Monthly Archives: January 2013


The Snuff Syndicate by Keith Gouveia
Publisher: Beating Windward
Publication Date: 10/12/2012
IBSN: 9780983825241

What the blurb says:

In a world where serial killers are usually isolated and disconnected, The Snuff Syndicate provides an online forum founded on the camaraderie of serial killing peers – made for them by them.

For members social media is a tool to share experiences of pure, murder-filled ecstasy. Killing is a business of painstaking details, and every killer, from novice to expert needs a place to go to see what others are doing, from the ways they select victims to the methods they use to bloody their hands. The Snuff Syndicate is where they can brag, ask for advice and revel in their most gratifying hobby.

The Snuff Syndicate offers readers a unique look into the gritty world of bloodletting. Keith Gouveia’s novella strings together eight disparate stories of serial killers. As the novella unfolds, it reacts to and intersects with the stories more and more. This unique collaborative-anthology reads more like a multi-point-of-view novel rather than anthology.

Hmm. I really wanted to like this, but I’m afraid I can’t say I did. It sounded so great, serial killer point of view and all; I was expecting a gritty and disturbing read, yet felt like I was left with a pastiche of unbelievable characters.

The main problem is that I didn’t really like the ‘novella’ in which all those other stories were woven around. I found the idea that two guys would be so blase about murder and how it happened unrealistic and the fact that it kept coming back to them annoying. I also felt like the attempts to ‘weave’ these stories together were disjointed and lazy, as though all the stories had already been written and an extra sentence or two added in to make them conform to the central idea.
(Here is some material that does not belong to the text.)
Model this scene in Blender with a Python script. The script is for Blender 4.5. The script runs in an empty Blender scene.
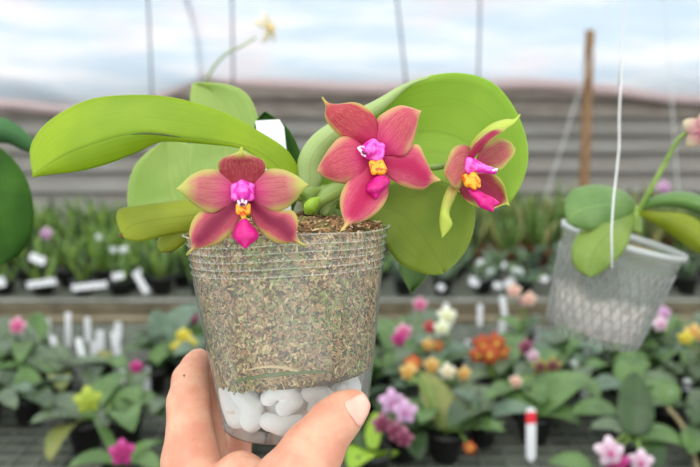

Despite this, there must have been something enticing about this book as I whizzed through reading it in three days of train journeys. The short story form was great as I could really get into the individual stories without getting cut off mid-stride and in general, the narrative voice of each story was easy enough to jump right in to.
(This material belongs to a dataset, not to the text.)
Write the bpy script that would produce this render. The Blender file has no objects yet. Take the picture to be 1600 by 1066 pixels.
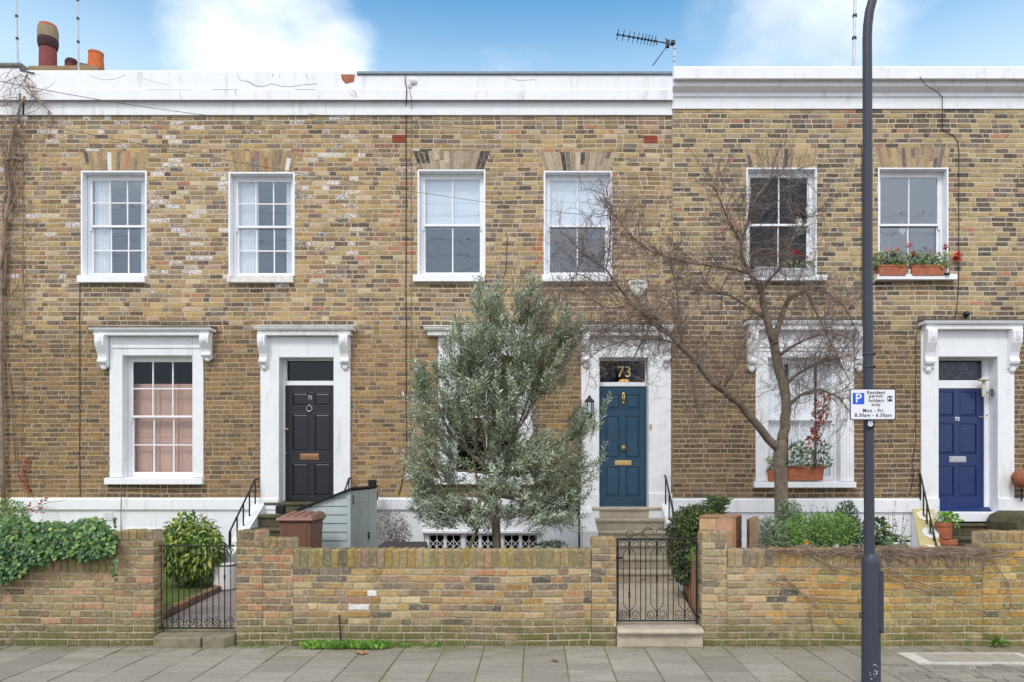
import bpy, bmesh, math, random
from mathutils import Vector, Matrix
R = math.radians
sc = bpy.context.scene
COL = sc.collection

# ------------------------------------------------------------------ camera, sky, sun, exposure
F, CX, CY, CAMH, CAMY = 1145.0, 838.0, 738.0, 1.84, -11.8
cam_d = bpy.data.cameras.new("camera")
cam = bpy.data.objects.new("camera", cam_d)
COL.objects.link(cam)
cam.location = (0, CAMY, CAMH)
cam.rotation_euler = (R(90), 0, 0)
cam_d.sensor_width = 36.0
cam_d.lens = F / 1600 * 36.0
cam_d.shift_x = -(CX - 800) / 1600
cam_d.shift_y = (CY - 533) / 1600
cam_d.clip_end = 2000
sc.camera = cam

SUN_EL, SUN_AZ = R(48), R(200)          # azimuth clockwise from +Y: behind the camera, a little to the left
world = bpy.data.worlds.new("World")
sc.world = world
world.use_nodes = True
wn, wl = world.node_tree.nodes, world.node_tree.links
wn.clear()
w_out = wn.new("ShaderNodeOutputWorld")
w_bg = wn.new("ShaderNodeBackground")
w_bg.inputs["Strength"].default_value = 0.15
sky = wn.new("ShaderNodeTexSky")
sky.sky_type = 'NISHITA'
sky.sun_disc = False
sky.sun_elevation = SUN_EL
sky.sun_rotation = SUN_AZ
sky.air_density = 1.6
sky.dust_density = 0.3
sky.ozone_density = 3.0
w_tc = wn.new("ShaderNodeTexCoord")

def wmath(op, a, b=None, c=None):
    n = wn.new("ShaderNodeMath"); n.operation = op
    for i, v in enumerate((a, b, c)):
        if v is None: continue
        if isinstance(v, (int, float)): n.inputs[i].default_value = v
        else: wl.new(v, n.inputs[i])
    return n.outputs[0]
def wramp(v, lo, hi):
    n = wn.new("ShaderNodeMapRange"); n.interpolation_type = 'SMOOTHSTEP'
    n.inputs["From Min"].default_value = lo; n.inputs["From Max"].default_value = hi
    wl.new(v, n.inputs["Value"]); return n.outputs["Result"]
def wdot(d):
    n = wn.new("ShaderNodeVectorMath"); n.operation = 'DOT_PRODUCT'
    wl.new(w_tc.outputs["Generated"], n.inputs[0]); n.inputs[1].default_value = Vector(d).normalized()
    return n.outputs["Value"]
def wnoise(scale, detail, off):
    m = wn.new("ShaderNodeMapping"); m.inputs["Location"].default_value = off
    m.inputs["Scale"].default_value = (1, 1, 1.5)
    wl.new(w_tc.outputs["Generated"], m.inputs["Vector"])
    n = wn.new("ShaderNodeTexNoise"); n.inputs["Scale"].default_value = scale
    n.inputs["Detail"].default_value = detail; n.inputs["Roughness"].default_value = 0.55
    wl.new(m.outputs["Vector"], n.inputs["Vector"]); return n.outputs["Fac"]
n_cloud = wmath('SUBTRACT', wnoise(3.2, 9, (0.3, 0.1, 0.7)), 0.5)
# cloud banks in directions of the sky: one big white bank, smaller wisps, and broad cover on the sun's side
def bank(d, r0, r1, amp):
    v = wmath('ADD', wramp(wdot(d), math.cos(r1), math.cos(r0)), wmath('MULTIPLY', n_cloud, amp))
    return v
b1 = wmath('MAXIMUM', bank((-0.42, 1, 0.60), 0.03, 0.17, 3.0), bank((-0.33, 1, 0.535), 0.01, 0.12, 3.0))
b2 = wmath('MULTIPLY', bank((0.36, 1, 0.56), 0.0, 0.15, 4.2), 0.50)
b2b = wmath('MULTIPLY', bank((0.24, 1, 0.62), 0.0, 0.06, 3.4), 0.34)
b2 = wmath('MAXIMUM', b2, b2b)
b3 = wmath('ADD', wramp(wdot((0, -1, 0.35)), -0.55, 0.35), wmath('MULTIPLY', n_cloud, 0.9))
b4 = wmath('MULTIPLY', wramp(n_cloud, 0.04, 0.25), 0.42)
cl = wmath('MAXIMUM', wmath('MAXIMUM', b1, b2), wmath('MAXIMUM', b3, b4))
cl_n = wn.new("ShaderNodeClamp"); wl.new(cl, cl_n.inputs[0])
soft = wmath('POWER', wramp(cl_n.outputs[0], 0.25, 1.0), 0.8)
w_mix = wn.new("ShaderNodeMixRGB")
wl.new(soft, w_mix.inputs["Fac"])
w_hsv = wn.new("ShaderNodeMixRGB"); w_hsv.blend_type = 'MULTIPLY'; w_hsv.inputs["Fac"].default_value = 1.0
wl.new(sky.outputs["Color"], w_hsv.inputs["Color1"]); w_hsv.inputs["Color2"].default_value = (0.41, 0.80, 0.93, 1)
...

My favourite story of the collection was Lorne Dixon’s ‘NSFW’, which told the story of two male teenagers thinking they wanted to get into the killing business, but not really having any idea of what they were getting into. With a nice twist this was definitely the most gripping of the stories and it also rang true. Perhaps this was because it was about two boys who don’t really cut it as killers, whereas I felt the real killers in the collection weren’t always portrayed convincingly.

I still think this concept could have been great, it just needed better execution.
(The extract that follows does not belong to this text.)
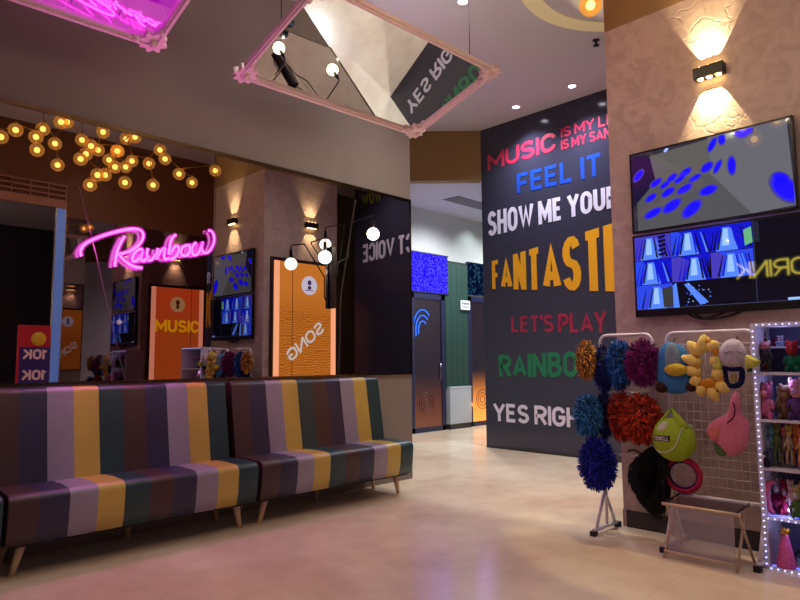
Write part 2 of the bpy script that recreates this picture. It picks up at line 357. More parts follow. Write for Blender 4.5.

I would like to thank the publisher for providing me with a review copy.




Angelmaker by Nick Harkaway
Publisher: Windmill Books
Publication Date: 03 Jan 2013
IBSN: 978-0099538097

It has not taken me this long to read a book since, well, sliced bread came into function. I lie. But still, it took an awfully long time to whittle away on my daily train journeys.

This book is utterly charming, but it is also bloody weird and I had no idea, for the life of me, what was going on in the entire first third. His use of language is bloomin’ creative, I can tell you that. I don’t quite know how to define its genre either, have to stab at fantasy…or sheer madness.

Introducing Joe Spork, an honest clock maker, son of a crook, friend to a Dell boy character  and tangled up in the most horrific of webs.

And his counter-narrator, Edie Banister, ex-spy extraordinaire, living a much duller life with her trusty pup, Bastion. Pushing 90, she’s beginning to wonder if her past adventures even happened.

When Joe receives a mysterious job (and I mean mysterious…I.E…no client…and the device is …well, who knows?) Oh, wait. The device is a weapon of mass destruction, with lots of mechanical bees. Well why not set it off, Joe, I’m sure there won’t be any consequences. Or, you’ll be chased by crazy ruskinites, interrogated by obscure departments of the government and hailed as a terrorist. Throw in Edie’s old enemy, a man who has about four different names throughout the novel, and you’ve got a riot. Hard to follow? I think you get my point.

On the flip-side, the narrative style of this novel is actual gold. And several of the minor characters shine through in an abundance of hilarity (Mercer Cradle, you are my hero). So I don’t think this book is bad, but I think it’s certainly challenging. I would advise to read it when you actually have some time, rather than attempting to pick it up for 20 minutes everyday.